Mr Muscat's grave would have formed part of a project announced in September 2006 to extend the Addolorata cemetery onto an adjacent dumping site. Under the plan, announced by former Health Minister Louis Deguara, 2,782 graves were to be developed on the site; 2,500 of these would be sold to the people who had been on the waiting lists for the longest time.

Mr Muscat's complaints eventually reached Mr Dalli who in a curt reply said: "Be informed that we have decided to stop the planned extension to the Addolorata cemetery to be able to develop a plan that does justice to this architectural jewel."

Replying to a parliamentary question from Labour MP Helena Dalli, the minister said last week that the government had not stopped the extension but postponed it to be able to revise the project as the current plans would have further ruined the cemetery, which was recognised for its unique artistic value.

However, when asked whether the public, or any of the 2,500 people who had been allocated a grave from the extension, were informed of the delay, Mr Dalli said that since the plan had not been stopped "the need was not felt to inform the media or the public".

In the months before the March 8 election (before Mr Dalli took over as Social Solidarity Minister) people allocated a grave were told the project would go ahead and were even asked to confirm in writing whether they were still interested.

Contacted yesterday, Mr Dalli reiterated that he did not feel the need to inform the people on the waiting lists.

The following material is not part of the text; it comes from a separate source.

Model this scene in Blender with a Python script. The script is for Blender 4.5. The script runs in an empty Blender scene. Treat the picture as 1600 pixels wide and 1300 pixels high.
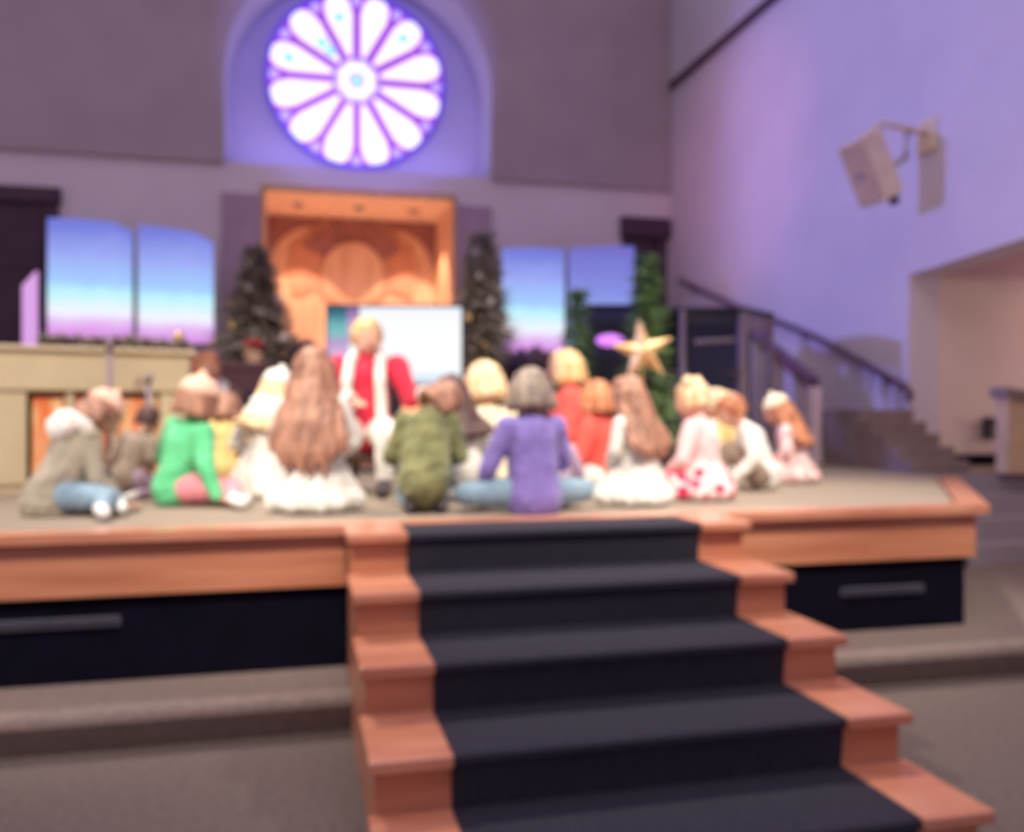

Nor would he set a timeline, saying he was expecting fresh proposals from architects.

However, he stressed that the original plans would have further ruined the Addolorata, like previous extensions "by Socialist governments had done".

"We either care for the environment and our cultural heritage or we don't," he said.

In a letter today (see page 17), Mr Muscat questions the lack of empathy shown for his case and demands a deadline.

"When my wife became terminally ill and her days were numbered, I reluctantly turned to my cousin for assistance. There is no doubt in my mind that all 2,500 people who qualified for an allocation of burial site have their own story to tell," Mr Muscat says in his letter.